Designed by Kevin Hamano, and with art by Beth Sobel, Kites: Time to Fly is a real-time fully cooperative card game for 2-6 players where your cards represent different colour kites that you are trying to keep in the air. There are sand timers whose colours match the kites on the cards, and every time you play a card you flip the corresponding timers. There's a white timer too, and you can take the option to flip that when you play a card that shows only one colour of kite; when the draw deck is exhausted and players only have the cards in hand, the white timer can no longer be flipped. To collectively win, players need to play all of the cards before any of the timers run out.



The rules are simple, so quickly learned, but the game is challenging because you usually don't know what cards other players have in hand and flipping or not flipping a timer could lose you the game if the next players don't have the colour kite cards in hand to respond as needed to keep the timers in play. In our plays at Board's Eye View, we found it usually took players a couple of 'fails' before they were all sufficiently on the same wavelength to be able to achieve a win.


A notable strength of Kites is that the game has been designed to ease players in before stepping up the challenge. You can initially play with just the red, yellow and blue kite cards and the corresponding timers (plus the white sand timer). Once players have mastered that, you can add in the rest of the deck, and the orange and purple timers. The rules remain the same but the extra timers give a significant hike to the difficulty level, both in terms of players' hand management and in the pressure of monitoring and juggling additional timers. It doesn't help, by the way, that the sand timers aren't all measuring the same amount of time - they range from 30 seconds (red) to 90 seconds (purple) - and speed isn't always of the essence because if you flip a timer too soon after it's previously been flipped, you risk scuppering the group's prospects of success.



Floodgate Games have included additional cards for raising the difficulty still further. When an airplane card is played, no-one is allowed to speak until the card is covered up (ie: the next turn of the player who played it). Kites is a game where you can expect quite a lot of calling out of advice and pleas for particular timers to be flipped, so having rounds that must be completed in silence can make quite a difference. The storm card requires that all the timers are flipped, which can turn out to be good or disastrously bad depending on when the card turns up.
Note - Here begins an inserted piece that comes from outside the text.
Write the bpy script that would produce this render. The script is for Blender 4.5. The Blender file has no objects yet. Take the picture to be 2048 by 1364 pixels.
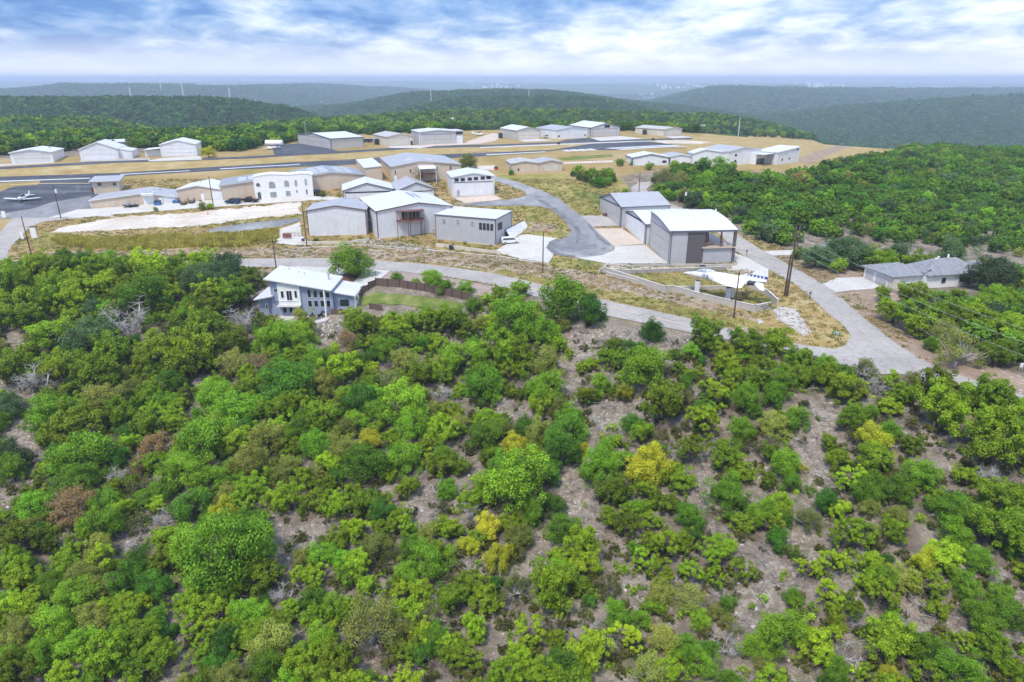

And the tangled lines card forces players to hand a card from their hand to each of their neighbours. You'd be surprised at how much players can find that that disrupts the flow so ups the chance of failure. The game comes with four copies of each of these cards and you can choose whether or not to include them and how many of each to include.
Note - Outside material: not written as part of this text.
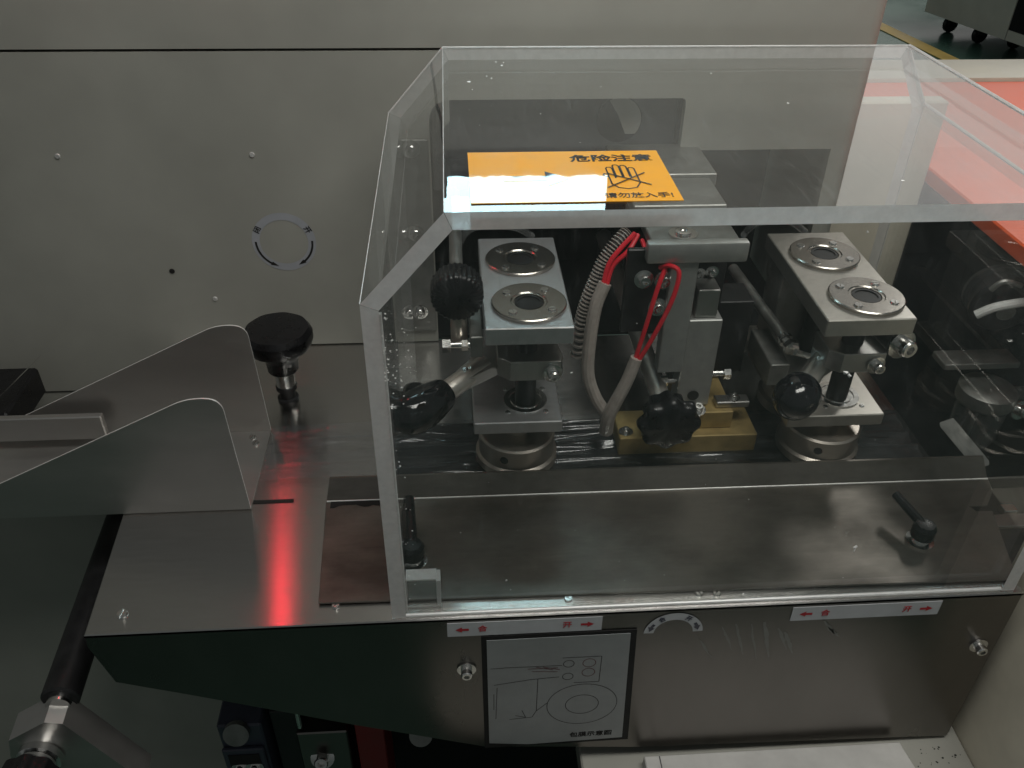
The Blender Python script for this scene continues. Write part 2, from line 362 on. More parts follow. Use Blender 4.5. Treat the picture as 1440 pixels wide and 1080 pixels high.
# touch screen and red pilot lamp higher up on the same cabinet
hm = B().box(-30, 202, CY-6, CY-0.8, 510, 614, 2, 2).build('touch_screen', 'black_plastic', cab)
rnd = random.Random(3); low_edge = [(-6 + 182*i/26, 533 + rnd.choice((0, 0, 0.8, 1.6, -0.9))) for i in range(27)]
B().prism(low_edge + [(177, 594), (-14, 594), (-14, 555), (-7, 554), (-7, 544), (-6, 543)], 'xz', CY-7.2, CY-6.4).build('screen', 'screen_light', hm)
lp = B().box(-308, -284, CY-8, CY-0.8, 452, 612, 1.5).build('indicator_bar', 'steel', cab)
B().box(-299, -293, CY-11, CY-8.2, 458, 606, 1.2).build('lens', 'red_lamp', lp)

# ------------------------------------------------------------------ steel work table with its apron
tab = thing('work_table', 'brushed stainless steel work table with front apron and printed stickers', 'table', (0, 487, -230))
top = B(); top.prism([(-322, 487), (506, 487), (506, 936), (-345, 936), (-332, 631)], 'xy', -4, 0, 1.0)
top.build('table_top', 'stainless', tab)
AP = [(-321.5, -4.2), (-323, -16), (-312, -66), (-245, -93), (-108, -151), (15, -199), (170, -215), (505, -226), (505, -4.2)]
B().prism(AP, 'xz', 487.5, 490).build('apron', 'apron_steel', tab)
B().box(-66, 505, 672, 757, 0.3, 1.8).build('film_slot_dark', 'black_steel', tab)  # black strip laid on the table: slot's shade put into the colour
B().box(-208, -168, 640.5, 645, 0.2, 0.7).build('slot', 'dirt_hole_dark', tab)
for (x, y) in ((-296, 508),): slot_screw((x, y, 0.1), (0, 0, 1), 5, 2, tab, ang=0.6)
AY = 487.2
def strip(x0, x1):
    st = B().box(x0, x1, AY-0.5, AY, -24, -6).build('direction_strip', 'sticker_white', tab)
    for sgn, x in ((-1, x0+13), (1, x1-13)):
        b = B(); y = AY-0.8
        pts = [(x+sgn*6, -15), (x, -11.5), (x, -13.6), (x-sgn*6, -13.6), (x-sgn*6, -16.4), (x, -16.4), (x, -18.5)]
        b.bm.faces.new([b.bm.verts.new((p[0], y, p[1])) for p in pts]); b.build('arrow', 'ink_red', st)
    text('lettering', '合', 8.5, 'ink_red', st, (x0+31, AY-0.8, -15), (1, 0, 0), (0, 0, 1), 0.12)
    text('lettering', '开', 8.5, 'ink_red', st, (x1-31, AY-0.8, -15), (1, 0, 0), (0, 0, 1), 0.12)
strip(-16, 121); strip(293, 431)
# half ring sticker
b = B(); cx, cz = 187, -33
for k in range(24):
    t0, t1 = math.radians(2 + 176*k/24), math.radians(2 + 176*(k+1)/24)
    b.bm.faces.new([b.bm.verts.new((cx+r*math.cos(t), AY-0.4, cz+r*math.sin(t))) for r, t in ((18, t0), (27, t0), (27, t1), (18, t1))])
bmesh.ops.remove_doubles(b.bm, verts=b.bm.verts, dist=0.01); hr = b.build('half_ring_sticker', 'sticker_white', tab)
arc_arrow(cx, cz, 22.5, 3.0, math.radians(145), math.radians(172), AY-0.8, hr, 'ink_navy', 6, 3.4, 4)
arc_arrow(cx, cz, 22.5, 3.0, math.radians(35), math.radians(8), AY-0.8, hr, 'ink_navy', 6, 3.4, 4)
for s_, t in (('合', 122), ('开', 58)):
    t = math.radians(t); ur = Vector((math.cos(t), 0, math.sin(t)))
    text('lettering', s_, 6.5, 'ink_navy', hr, Vector((cx, AY-0.8, cz)) + ur*22.5, Vector((ur.z, 0, -ur.x)), ur, 0.12)
# film path diagram plate
dp = B().prism([(13.5, -25.5), (153.5, -25.5), (161, -198), (16, -200)], 'xz', AY-1.0, AY).build('diagram_border', 'print_black', tab)
B().prism([(18.5, -30.5), (148, -29.5), (154.5, -193), (60, -196.5), (20.5, -191)], 'xz', AY-1.6, AY-1.1).build('diagram_plate', 'diagram_paper', dp)
def lines(strokes, w, m, parent, y, name='drawing'):
    b = B()
    for s_ in strokes:
        for p, q in zip(s_, s_[1:]):
            p, q = Vector(p), Vector(q); dd = (q-p); 
            if dd.length < 1e-6: continue
            dd.normalize(); n_ = Vector((-dd.y, dd.x))*w/2
            b.bm.faces.new([b.bm.verts.new((r.x, y, r.y)) for r in (p+n_, q+n_, q-n_, p-n_)])
    o = b.build(name, m, parent); o['kind'] = 'stuff'; return o
circ = lambda cx, cz, rx_, rz_, n=36: [(cx+rx_*math.cos(2*math.pi*k/n), cz+rz_*math.sin(2*math.pi*k/n)) for k in range(n+1)]
DY = AY-1.75
lines([circ(110, -133, 34, 32), circ(110, -133, 16, 15), [(88, -60), (124, -60), (124, -98), (100, -98)], circ(94, -69, 5, 5, 14), circ(94, -88, 5, 5, 14)], 0.75, 'ink_faint', dp, DY)
lines([[(22, -71), (34, -71)], [(34, -70.5), (88, -71)], [(86, -88), (60, -90), (25, -96)], [(66, -90), (66, -140), (76, -128)], [(66, -140), (62, -150), (40, -152)], [(28, -100), (27, -150)], [(52, -138), (56, -150), (46, -146)], [(25, -110), (25, -135)]], 0.7, 'ink_faint', dp, DY)
lines([circ(113, -69, 6, 6, 16), circ(113, -83, 6, 6, 16), [(56, -74), (84, -74)], [(60, -78), (84, -80)], [(64, -71.8), (80, -77)], [(70, -71.8), (86, -77)]], 0.7, 'ink_faint_red', dp, DY-0.05)
text('lettering', '包膜示意图', 8.6, 'print_black', dp, (122, DY, -184), (1, 0, 0.02), (0, 0, 1), 0.14, 1.0)
for (x, z) in ((0, -71), (487, -73)): socket_bolt((x, AY, z), (0, -1, 0), 5.2, 8, tab)
for x, y in ((-113, 507), (92, 503), (210, 503), (226, 502)): slot_screw((x, y, 0.1), (0, 0, 1), 4.2, 1.8, tab, ang=random.random()*3)
# oily finger marks running down the apron
b = B()
for (x, z0, z1, w) in ((232, -28, -62, 2.5), (244, -25, -70, 3), (258, -26, -78, 2), (270, -24, -76, 4), (285, -34, -66, 3), (292, -40, -72, 4), (326, -26, -46, 4), (331, -36, -50, 5), (214, -46, -72, 2.5)):
    k = 9; L, Rr = [], []
    for i in range(k+1):
        t = i/k; ww = w*(0.35 + math.sin(math.pi*min(1, t*1.1+0.05))*0.65)*(0.7+0.6*random.random()); zz = z0+(z1-z0)*t; xx = x + 14*t + random.uniform(-0.5, 0.5)
        L.append(b.bm.verts.new((xx-ww/2, AY-0.15, zz))); Rr.append(b.bm.verts.new((xx+ww/2, AY-0.15, zz)))
    for i in range(k): b.bm.faces.new([L[i], Rr[i], Rr[i+1], L[i+1]])
o = b.build('oil_smear', 'dull_steel', tab)

# ------------------------------------------------------------------ stained steel cover plate under the guard
cov = thing('cover_plate', 'dark stained steel cover plate with raised back lip under the acrylic guard', 'plate', (200, 510, 0))
cp = [(-128, 505), (512, 500), (516, 512), (545, 612), (545, 634), (-136, 636)]
B().prism([(-128, 508), (505, 500), (529, 588), (512, 588), (509, 596), (528, 596), (545, 617), (549, 634), (-135, 636)], 'xy', 1.4, 3.6, 0.5).build('plate', 'stained_steel', cov)
b = B(); q0 = [(-135, 636.3, 1.5), (549, 634.3, 1.5), (549, 637, 1.5), (-135, 639, 1.5)]
b.hexa(q0, [(-131, 650, 22), (545, 648, 22), (545, 650.5, 22), (-131, 652.5, 22)]); b.build('back_lip', 'stained_steel', cov)
B().cyl((-134, 635.6, 4.2), (548, 633.6, 4.2), 0.9, seg=8).build('bend_glint', 'glint_steel', cov)  # pale bead added for the highlight along the bend
b = B(); prev = None
for i in range(19):                          # crusted dirt along the plate's back left corner
    x = -130 + i*4.2; y0 = 634 - 3 - 5*random.random()*(1 if i < 14 else 0.3); A = b.bm.verts.new((x, y0, 3.9)); C = b.bm.verts.new((x, 636, 4.6))
    if prev: b.bm.faces.new([prev[0], A, C, prev[1]])
    prev = (A, C)
b.build('dirt_crust', 'dirt_hole_dark', cov)
def clamp(base, tip, label):
    t = thing('clamp_lever', label, 'lever', base, 'black clamp levers on the cover plate')
    x, y, z = base
    B().lathe([(13, 0), (13, 2), (8, 2.5), (8, 6)], base, (0, 0, 1), 24).build('washer', 'bright_steel', t)
    B().lathe([(9, 6), (10.8, 8), (10.8, 19), (8.5, 23), (0, 24)], base, (0, 0, 1), 24, 0).build('hub', 'black_plastic', t)
    b = B(); b.tube([(x, y, z+19), (x+(tip[0]-x)*0.5, y+(tip[1]-y)*0.5, z+21), tip], lambda u: 4.8 - 0.6*u, 10); b.build('handle', 'black_plastic', t)
clamp((-46, 552, 3.7), (-50, 612, 27), 'black clamp lever beside the left acrylic block, pointing straight back')
clamp((436, 551, 3.7), (424, 592, 27), 'black clamp lever near the notched right end of the cover plate')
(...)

With its simple rules, Kites can certainly be played as a family game but it also makes for a challenging games night filler for seasoned gamers. Tho' it's real-time game, it's not a game where you are necessarily in a constant rush, so Kites is likely to appeal to players who otherwise steer clear of more conventional speed games. We especially liked the way too in which you can set and step up the difficulty level, which adds notably to this game's replayability.